GymOS will submit a charge request to GoCardless 3 days before the target charge date to try to keep the timings roughly in line with expectations. However, please note that timings are affected by holidays and weekends, as mentioned earlier.

If your member is due to pay their membership dues on the 25th, GymOS will send the payment request to GoCardless on the 22nd. This is the point at which the member will get their invoice, and the date on which the invoice will be dated. However, the payment request will not be submitted to their bank until on/after the 25th, and the charge to their account will not be made until on/after the 27th.

The timing cycle of Direct Debits is the same for any company, regardless of size.
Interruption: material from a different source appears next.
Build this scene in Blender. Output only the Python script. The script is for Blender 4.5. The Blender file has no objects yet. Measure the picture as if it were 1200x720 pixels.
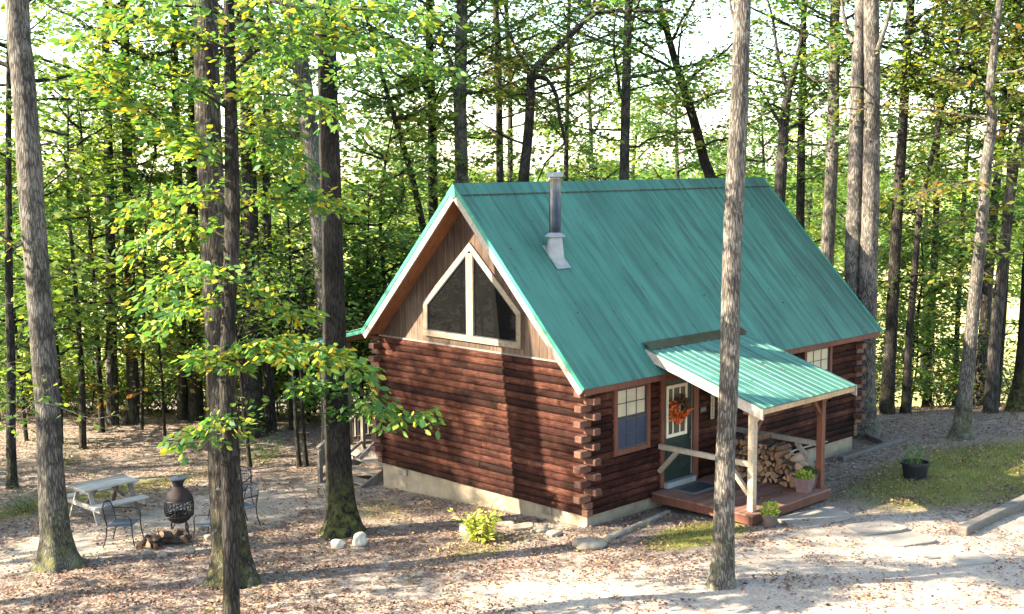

This is why your energy bills use phrasing similar to “your payment will be taken by Direct Debit on or shortly after x”.

Handling Direct Debit payment failures in GymOS

As mentioned above, if a Direct Debit fails at the point of request due to the mandate being cancelled, this will be immediately displayed in the corresponding dashboard widget.

If the payment fails later in the cycle, you will receive a “payment failure” email from GoCardless. You can set up a Payment Failure trigger within GymOS to take steps when GymOS receives the non-payment alert.

Note: Direct Debit payment failures still incur a transaction cost, so you may wish to pass this on to your members.

Payouts

GoCardless offer payouts on either a daily (weekday) basis or weekly. The default is weekly. The payout schedule can be changed in your GoCardless dashboard.

Refunds

The Direct Debit process does not provide a method for refunding transactions. If you need to refund a member, please do so via direct bank transfer between you and the customer. Neither GymOS nor GoCardless is involved in that process.